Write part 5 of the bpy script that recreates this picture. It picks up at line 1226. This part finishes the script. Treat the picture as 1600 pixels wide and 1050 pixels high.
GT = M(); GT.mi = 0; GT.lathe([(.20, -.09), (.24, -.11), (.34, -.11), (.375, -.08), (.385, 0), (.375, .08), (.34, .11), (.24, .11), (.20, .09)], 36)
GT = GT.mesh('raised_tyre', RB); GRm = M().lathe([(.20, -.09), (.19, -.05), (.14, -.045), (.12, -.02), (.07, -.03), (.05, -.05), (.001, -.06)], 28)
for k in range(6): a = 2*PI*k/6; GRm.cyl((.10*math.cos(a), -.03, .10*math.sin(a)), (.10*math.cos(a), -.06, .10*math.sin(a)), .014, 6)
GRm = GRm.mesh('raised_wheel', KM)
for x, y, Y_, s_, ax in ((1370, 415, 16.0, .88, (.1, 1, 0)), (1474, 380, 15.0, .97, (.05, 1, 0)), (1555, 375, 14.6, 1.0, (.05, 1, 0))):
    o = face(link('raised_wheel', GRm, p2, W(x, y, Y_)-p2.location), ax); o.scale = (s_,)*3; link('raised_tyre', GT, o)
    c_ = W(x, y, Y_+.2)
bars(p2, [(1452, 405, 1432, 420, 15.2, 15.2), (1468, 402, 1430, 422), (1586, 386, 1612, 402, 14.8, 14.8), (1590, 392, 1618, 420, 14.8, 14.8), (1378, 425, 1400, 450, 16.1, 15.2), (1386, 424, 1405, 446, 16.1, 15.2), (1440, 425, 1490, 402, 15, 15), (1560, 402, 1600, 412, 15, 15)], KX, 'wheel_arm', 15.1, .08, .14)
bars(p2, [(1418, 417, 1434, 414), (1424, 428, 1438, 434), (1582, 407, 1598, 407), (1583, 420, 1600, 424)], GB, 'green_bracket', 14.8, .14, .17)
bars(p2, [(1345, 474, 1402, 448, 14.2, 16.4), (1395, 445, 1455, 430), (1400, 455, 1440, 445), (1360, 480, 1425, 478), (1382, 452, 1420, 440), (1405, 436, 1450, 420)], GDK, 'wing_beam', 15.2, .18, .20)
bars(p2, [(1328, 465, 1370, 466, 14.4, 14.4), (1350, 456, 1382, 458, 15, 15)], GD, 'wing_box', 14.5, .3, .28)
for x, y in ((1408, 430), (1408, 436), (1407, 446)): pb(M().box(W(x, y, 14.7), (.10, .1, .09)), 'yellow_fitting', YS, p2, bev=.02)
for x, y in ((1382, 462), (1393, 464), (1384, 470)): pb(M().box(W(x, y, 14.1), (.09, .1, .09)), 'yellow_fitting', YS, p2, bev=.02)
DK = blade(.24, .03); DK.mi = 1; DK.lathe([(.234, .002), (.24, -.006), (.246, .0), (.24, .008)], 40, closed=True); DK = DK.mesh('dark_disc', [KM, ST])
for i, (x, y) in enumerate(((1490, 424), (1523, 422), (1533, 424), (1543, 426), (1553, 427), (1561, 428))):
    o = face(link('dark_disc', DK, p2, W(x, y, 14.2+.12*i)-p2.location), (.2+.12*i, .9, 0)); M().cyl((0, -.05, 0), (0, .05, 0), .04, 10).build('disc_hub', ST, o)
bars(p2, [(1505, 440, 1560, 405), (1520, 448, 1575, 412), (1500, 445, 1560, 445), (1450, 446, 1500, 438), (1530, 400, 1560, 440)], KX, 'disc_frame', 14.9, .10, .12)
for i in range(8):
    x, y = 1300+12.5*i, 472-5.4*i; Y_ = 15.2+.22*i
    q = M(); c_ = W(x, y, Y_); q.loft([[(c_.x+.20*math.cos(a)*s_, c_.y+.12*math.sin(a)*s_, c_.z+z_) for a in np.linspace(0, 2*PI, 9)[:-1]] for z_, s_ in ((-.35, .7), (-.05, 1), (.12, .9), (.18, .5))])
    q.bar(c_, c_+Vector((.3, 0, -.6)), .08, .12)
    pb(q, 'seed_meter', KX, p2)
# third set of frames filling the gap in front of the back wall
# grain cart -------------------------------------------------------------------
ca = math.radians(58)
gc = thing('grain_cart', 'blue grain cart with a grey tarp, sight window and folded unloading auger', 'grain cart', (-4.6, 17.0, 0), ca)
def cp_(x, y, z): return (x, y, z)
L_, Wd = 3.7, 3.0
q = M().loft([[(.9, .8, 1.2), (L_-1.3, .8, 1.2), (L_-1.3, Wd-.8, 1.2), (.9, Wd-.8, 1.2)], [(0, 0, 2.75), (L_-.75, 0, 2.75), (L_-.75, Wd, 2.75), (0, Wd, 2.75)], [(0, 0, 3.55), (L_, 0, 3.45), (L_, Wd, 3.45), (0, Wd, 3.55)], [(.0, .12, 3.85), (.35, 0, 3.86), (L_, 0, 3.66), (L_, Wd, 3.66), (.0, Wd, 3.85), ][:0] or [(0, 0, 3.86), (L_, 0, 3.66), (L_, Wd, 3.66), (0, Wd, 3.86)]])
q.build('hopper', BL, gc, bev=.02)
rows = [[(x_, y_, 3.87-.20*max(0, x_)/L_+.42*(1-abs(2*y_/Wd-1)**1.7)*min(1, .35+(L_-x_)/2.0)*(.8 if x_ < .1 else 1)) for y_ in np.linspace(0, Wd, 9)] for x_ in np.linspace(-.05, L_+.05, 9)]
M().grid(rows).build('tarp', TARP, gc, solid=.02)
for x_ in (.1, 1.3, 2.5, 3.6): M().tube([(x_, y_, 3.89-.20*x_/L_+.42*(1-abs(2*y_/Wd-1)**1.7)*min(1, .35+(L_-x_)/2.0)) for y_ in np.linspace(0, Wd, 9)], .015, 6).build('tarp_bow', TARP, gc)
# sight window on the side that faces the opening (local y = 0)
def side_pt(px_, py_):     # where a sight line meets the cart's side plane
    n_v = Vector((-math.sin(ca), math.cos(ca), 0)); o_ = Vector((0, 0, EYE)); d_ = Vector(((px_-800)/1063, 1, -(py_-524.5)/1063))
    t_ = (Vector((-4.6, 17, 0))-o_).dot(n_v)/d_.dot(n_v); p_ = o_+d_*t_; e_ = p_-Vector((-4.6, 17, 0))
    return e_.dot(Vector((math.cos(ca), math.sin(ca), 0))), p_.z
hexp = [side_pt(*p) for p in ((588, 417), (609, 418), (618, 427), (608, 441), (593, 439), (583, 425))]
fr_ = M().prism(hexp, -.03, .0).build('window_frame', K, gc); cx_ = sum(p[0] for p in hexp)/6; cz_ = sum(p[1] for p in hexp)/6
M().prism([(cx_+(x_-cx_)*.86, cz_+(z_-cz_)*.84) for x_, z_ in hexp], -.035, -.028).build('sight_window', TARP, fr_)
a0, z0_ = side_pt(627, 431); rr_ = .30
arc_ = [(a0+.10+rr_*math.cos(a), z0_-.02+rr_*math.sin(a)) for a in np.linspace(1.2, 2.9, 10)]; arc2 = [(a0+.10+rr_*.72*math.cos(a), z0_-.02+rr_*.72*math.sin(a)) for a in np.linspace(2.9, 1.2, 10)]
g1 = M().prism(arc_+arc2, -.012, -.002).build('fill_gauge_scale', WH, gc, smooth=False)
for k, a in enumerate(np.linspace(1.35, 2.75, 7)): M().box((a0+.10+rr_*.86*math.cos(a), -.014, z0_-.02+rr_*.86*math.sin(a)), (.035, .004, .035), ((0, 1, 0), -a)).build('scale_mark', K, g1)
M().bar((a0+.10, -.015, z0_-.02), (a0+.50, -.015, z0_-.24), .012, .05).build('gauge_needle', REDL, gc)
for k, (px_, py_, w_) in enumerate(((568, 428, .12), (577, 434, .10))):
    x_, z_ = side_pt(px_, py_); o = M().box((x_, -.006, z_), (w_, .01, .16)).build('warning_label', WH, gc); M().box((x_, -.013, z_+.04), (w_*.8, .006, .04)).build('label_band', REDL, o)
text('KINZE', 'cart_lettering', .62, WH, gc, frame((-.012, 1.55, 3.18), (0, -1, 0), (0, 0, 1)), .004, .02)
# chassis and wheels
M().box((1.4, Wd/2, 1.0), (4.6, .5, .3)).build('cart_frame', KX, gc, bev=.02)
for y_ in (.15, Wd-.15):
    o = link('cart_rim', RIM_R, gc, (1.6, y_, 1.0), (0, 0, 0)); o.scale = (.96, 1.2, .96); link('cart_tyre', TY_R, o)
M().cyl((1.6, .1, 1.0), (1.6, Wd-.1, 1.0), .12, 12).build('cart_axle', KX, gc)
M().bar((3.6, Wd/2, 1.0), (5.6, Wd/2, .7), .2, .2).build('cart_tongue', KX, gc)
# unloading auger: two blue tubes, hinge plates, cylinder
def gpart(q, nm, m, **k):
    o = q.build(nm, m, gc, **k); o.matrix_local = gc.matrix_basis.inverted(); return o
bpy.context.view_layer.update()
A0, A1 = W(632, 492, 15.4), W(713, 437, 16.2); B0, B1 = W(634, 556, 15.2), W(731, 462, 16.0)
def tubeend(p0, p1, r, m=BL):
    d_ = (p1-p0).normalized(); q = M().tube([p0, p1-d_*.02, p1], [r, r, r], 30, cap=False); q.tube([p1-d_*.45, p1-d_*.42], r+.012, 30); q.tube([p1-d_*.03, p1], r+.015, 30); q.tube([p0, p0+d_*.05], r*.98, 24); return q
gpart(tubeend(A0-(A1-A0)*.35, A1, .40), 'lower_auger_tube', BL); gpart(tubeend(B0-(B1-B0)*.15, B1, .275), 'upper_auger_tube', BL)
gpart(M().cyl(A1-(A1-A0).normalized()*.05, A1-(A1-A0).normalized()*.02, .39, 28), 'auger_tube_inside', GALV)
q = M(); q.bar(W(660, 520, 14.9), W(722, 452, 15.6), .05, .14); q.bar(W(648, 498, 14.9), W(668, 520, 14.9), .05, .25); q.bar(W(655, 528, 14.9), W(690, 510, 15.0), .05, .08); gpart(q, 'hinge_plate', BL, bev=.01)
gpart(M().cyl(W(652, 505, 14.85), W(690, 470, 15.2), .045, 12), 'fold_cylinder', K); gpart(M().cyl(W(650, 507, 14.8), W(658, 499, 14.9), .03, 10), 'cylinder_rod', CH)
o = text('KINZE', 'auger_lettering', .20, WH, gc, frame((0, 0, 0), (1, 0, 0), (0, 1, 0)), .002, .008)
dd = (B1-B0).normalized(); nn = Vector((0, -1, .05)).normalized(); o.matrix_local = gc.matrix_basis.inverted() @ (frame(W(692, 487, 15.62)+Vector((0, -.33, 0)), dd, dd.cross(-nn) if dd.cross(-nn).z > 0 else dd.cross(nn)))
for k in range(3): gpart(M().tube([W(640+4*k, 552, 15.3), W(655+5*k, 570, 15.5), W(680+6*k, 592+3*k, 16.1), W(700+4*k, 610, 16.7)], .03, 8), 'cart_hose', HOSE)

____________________

#### Job
Using the material above, copy every line in which the string "that" occurs.

#### Result of the exercise
Write part 5 of the bpy script that recreates this picture. It picks up at line 1226. This part finishes the script. Treat the picture as 1600 pixels wide and 1050 pixels high.
# sight window on the side that faces the opening (local y = 0)